En mi reciente paseo, recorriendo estos memorables lugares de mi infancia, llegué hasta la cerca, salté la pared por el mismo lugar por el que la había saltado tantas veces hacía más de cincuenta años, ahora con más dificultad, claro está, me dirigí hacia la buscada caverna, tracé visualmente la línea recta con el polvorín y lo que encontré fueron los restos de una pequeña cantera que, probablemente, se excavaría para extraer la piedra con la que está cercada toda la finca.

La cueva no existe. El mito de mi infancia se desmoronó al comprobar la siempre reveladora realidad. También es cierto que hubiera preferido mantener en mi memoria el recuerdo de aquel lugar inaccesible, maravilloso para nosotros, que sólo el hecho de llegar hasta él ya suponía correr una verdadera aventura. Pasados todos estos años, inevitablemente quería relacionar esta experiencia con el Mito de la caverna, de Platón, o con el viaje de Ulises, en la Odisea, pero me he quedado lejos al tratar de encontrar suficientes puntos para fundamentarlo.

Desencantado porque, soy sincero, esperaba encontrar algo parecido a una oquedad en aquel desnivel del terreno, me volví, invadiéndome cierta aflicción, y llevado por la añoranza de aquellos lugares de esparcimiento durante aquella etapa de mi vida, decidí recorrer otros rincones evocados en mis recuerdos.

Subí hasta la fuente, la encontré rodeada de los mismos pinos que ya conocía desde hacía muchos años. Como novedad, comprobé que se han plantado algunas madroñeras entre ellos y que, en sus aledaños, se ha construido un empedrado de forma circular flanqueado por cuatro bancos. Continué mi ascensión hasta la sartén, situada sobre un antiguo depósito de agua, con sus viejas encinas alrededor que ya existían largos años atrás, en una de sus esquinas se ha construido una caseta que abre al público en primavera y verano, donde se sirven raciones, tapas y bebidas a partir del anochecer. Me acerqué hasta la peña que llamábamos el avión, comprobando que su altura no va más allá de un metro setenta, aunque para nosotros resultaba difícil escalar hasta su cumbre y sentarnos en ella como si fuéramos pilotando una auténtica aeronave.

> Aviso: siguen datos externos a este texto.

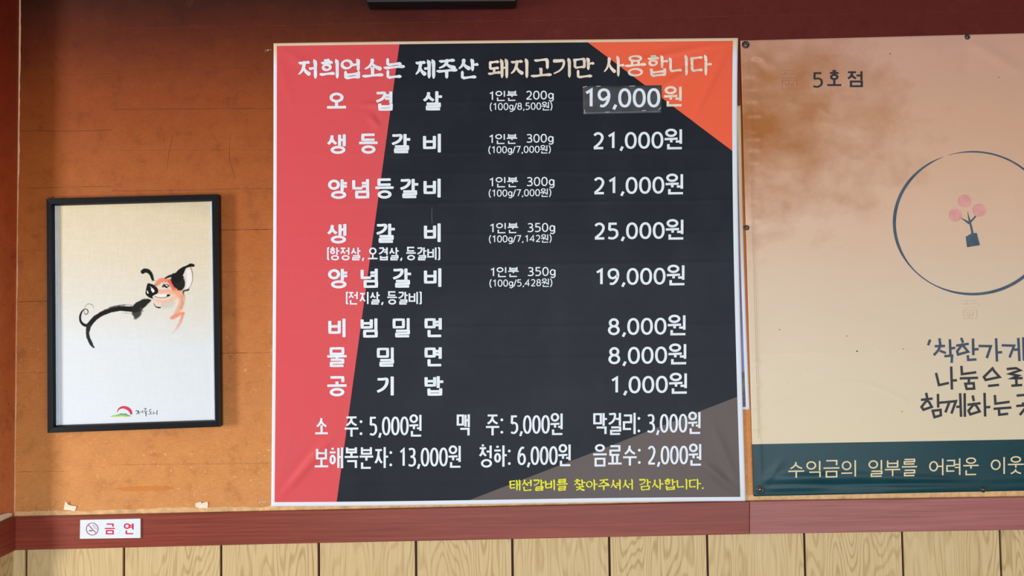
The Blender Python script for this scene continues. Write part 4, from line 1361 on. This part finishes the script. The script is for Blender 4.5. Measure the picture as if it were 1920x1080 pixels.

Bajé por un pequeño terraplén, donde continúan las mismas encinas dispersas de antaño, hasta llegar al camino de tierra que bordea este paseo por su parte noreste. Me detuve a contemplar el espectáculo de nuestro estepario paisaje que, como un abanico, se abre desde la Sierra de la Mosca, y la Sierrilla, perdiéndose en el horizonte hasta las sierras de Cañaveral, el Puerto de los Castaños y Jaraicejo.

Siguiendo este camino de tierra me dirigí al lugar donde había aparcado mi coche para regresar a casa. Lo dejé en una de las calles de la nueva urbanización construida en los terrenos que habían formado parte del cuartel del ejército como ya he dicho. Allí, desde lo alto me detuve un tiempo para no dejar en el olvido a aquellas ciento noventa y seis personas, entre ellas, más de setenta de la localidad de Navas del Madroño, que fueron fusiladas en las Navidades de 1937 a 1938 en el talud que sirvió de campo de tiro situado más abajo de donde me encontraba.

Mientras el Paseo Alto se había convertido en uno de nuestros lugares favoritos para dar rienda suelta a nuestra imaginación, a nuestras fantasías, y para correr inolvidables aventuras infantiles, éramos totalmente ajenos a la inmensa tragedia que se había desarrollado en su entorno. El silencio y el olvido obligado cubría como una espesa niebla negra que nos impedía ver aquel barranco durante nuestra infancia.

Tras esta reflexión, abrí el coche, me puse al volante y volví a casa entre vehículos, semáforos y algún que otro estridente pitido de claxon.